Tenants at Landon Apartments are Fighting Back Against Rising Rents and Negligent Management

Photo Posted online by Landon Apartment’s resident


In apartment complexes in working-class areas all over the city, rising rents, burst pipes, black mold, roaches, and failing appliances are the norm. Landlords both corporate and private take advantage of everyone’s basic need for housing to rake in a profit for themselves. 

Unsatisfied by collecting rent alone, they take shortcuts wherever possible to bring in a few extra dollars. Neighbors at the Landon Apartments in South Charlotte have taken it upon themselves to fight back with collective action.

In late November, a burst pipe at the complex forced residents to go without water for 24 hours. This was just one recent incident amongst countless others in the past few years.

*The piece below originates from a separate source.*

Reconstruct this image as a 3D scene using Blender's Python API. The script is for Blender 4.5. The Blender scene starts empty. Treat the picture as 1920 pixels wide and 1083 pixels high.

Residents at Landon have reported rapidly rising rents and being forced to pay for services they don’t use whilst repair requests go unanswered and basic amenities, such as the pool and community washing machines, have been closed for over a year. 

This has forced residents to take matters into their own hands. Last winter, they formed the Landon Tenants Union. Recently, residents and volunteers have knocked on doors at the complex to get signatures for a petition aimed at pressuring the complex to resolve many of these issues. Demands included a 20% reduction in rent, regular pest control visits, and the option to opt out of fees for things like off-site package storage (which many residents do not use), amongst others.  

Property management has been blatantly avoidant to meet with tenants. At first, residents expressed their dissatisfaction to a property manager onsite, only to be informed that they were a “temporary property manager.” After two weeks of waiting for the permanent manager to return, leasing agents closed the office early and snuck out the back door. Managers also refused to show up to the rain-checked meeting. 

“[The landlord] views the tenants as passive income,” one resident told us. “One-third to one-half of my neighbors are Spanish-speaking, and ninety percent of them are working class. They have no social capital. Lots of them don’t have connections or money to pursue legal action if the owners choose to be negligent about running a safe, healthy home.”

Finding a lawyer and sitting through a legal battle costs an arm and a leg and is a months-long process, the resident explained. “A tenant union is the only way to get recourse.”

If a large portion of the complex were to go to the office in person and demand answers, or withhold their rent, it would give them leverage to make the landlord listen.

“We have to look after each other. We can’t rely on the people at City Hall,” One resident said. He referenced that workers at large corporations, like Amazon and Starbucks, have also taken the initiative for collective bargaining.

The resident we spoke with has since been served an eviction notice for his diligence in holding his manager accountable. This is further evidence that landlords will do anything, even leave someone houseless, if it means protecting their profits. 

“They’re terrified that we can meet them at the table as workers.”

While rising rents and poor housing conditions may seem outside of the sphere of workplace issues, they are linked. The working class has a basic need for housing, just like they do food and clothing. The capitalist takes advantage of this, using their ownership of workers’ daily necessities and vast amounts of capital to exploit the working class throughout the entirety of society. Even when wages technically nominally increase, there is almost always a downward trend in the purchasing power that wage really has. The ruling class uses inflation, price increases, and rent hikes to increase the gap between the nominal and the real wage to further exploit the workering class. Regardless of if their  a landlord, a banker, or CEO, the capitalist gets richer as that much more of the working class’s wages go back towards their neverending accumulation of capital.